| About this Abstract |
| Meeting |
2024 TMS Annual Meeting & Exhibition
|
| Symposium
|
Accelerated Qualification of Nuclear Materials Integrating Experiments, Modeling, and Theories
|
| Presentation Title |
Application of the Internal State Variable (ISV) Constitutive Model for Creep-fatigue-induced Damage of Advanced High-temperature Nuclear Reactor Steels |
| Author(s) |
Julian Emmanuel Tse Lop Kun, Heechen E Cho, Mark F Horstemeyer |
| On-Site Speaker (Planned) |
Julian Emmanuel Tse Lop Kun |
| Abstract Scope |
This study focuses on developing and applying history-dependent creep-fatigue Internal State Variable constitutive theory for the advanced high-temperature nuclear reactor steels to better understand how these materials deform and fracture at high temperatures under cyclic loading conditions.

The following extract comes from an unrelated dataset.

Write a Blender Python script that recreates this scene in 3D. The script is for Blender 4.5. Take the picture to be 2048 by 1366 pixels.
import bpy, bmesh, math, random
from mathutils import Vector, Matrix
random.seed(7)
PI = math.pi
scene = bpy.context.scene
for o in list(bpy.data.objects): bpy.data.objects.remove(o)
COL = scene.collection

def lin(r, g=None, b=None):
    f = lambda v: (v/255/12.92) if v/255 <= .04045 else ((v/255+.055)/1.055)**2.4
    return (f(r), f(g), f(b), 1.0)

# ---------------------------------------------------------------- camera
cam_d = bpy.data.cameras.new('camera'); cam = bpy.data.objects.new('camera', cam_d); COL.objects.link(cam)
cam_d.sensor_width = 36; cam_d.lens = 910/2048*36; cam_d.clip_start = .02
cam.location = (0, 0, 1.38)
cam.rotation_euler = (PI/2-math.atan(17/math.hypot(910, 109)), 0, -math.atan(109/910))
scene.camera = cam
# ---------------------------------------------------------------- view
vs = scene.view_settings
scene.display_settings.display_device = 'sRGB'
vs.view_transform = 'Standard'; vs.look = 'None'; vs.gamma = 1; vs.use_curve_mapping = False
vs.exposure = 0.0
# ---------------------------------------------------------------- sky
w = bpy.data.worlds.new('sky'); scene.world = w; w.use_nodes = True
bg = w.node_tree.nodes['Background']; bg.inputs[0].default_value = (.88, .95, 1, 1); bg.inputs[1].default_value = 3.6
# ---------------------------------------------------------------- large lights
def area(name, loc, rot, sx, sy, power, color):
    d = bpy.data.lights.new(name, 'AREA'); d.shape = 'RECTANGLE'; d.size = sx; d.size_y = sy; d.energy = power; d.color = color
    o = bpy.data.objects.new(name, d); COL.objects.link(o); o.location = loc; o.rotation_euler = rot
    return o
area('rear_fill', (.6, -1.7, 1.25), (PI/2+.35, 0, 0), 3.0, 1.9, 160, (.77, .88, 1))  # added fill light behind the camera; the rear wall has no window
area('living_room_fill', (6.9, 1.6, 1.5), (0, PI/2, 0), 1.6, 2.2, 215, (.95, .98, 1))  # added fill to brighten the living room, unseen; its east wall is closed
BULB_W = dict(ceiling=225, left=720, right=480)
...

We consider damage evolution in these steels when some low-cycle loading is applied with finite holding periods. As such, this problem is highly history dependent, which requires tracking evolution of some relevant microstructural rearrangements and its related properties under these complicated boundary conditions. Comparing our model results to experimental stress-strain behavior under these creep-fatigue loadings, we show that our model accounts for the overall mechanical behavior through the evolving history variables during the finite deformation. In the future, this constitutive model has potential to be a useful tool to explore some realistic nuclear reactor problems to better understand the thermomechanical behavior and failure of various components in the next generation of high-temperature reactors. |
| Proceedings Inclusion? |
Planned: |
| Keywords |
High-Temperature Materials, Nuclear Materials, |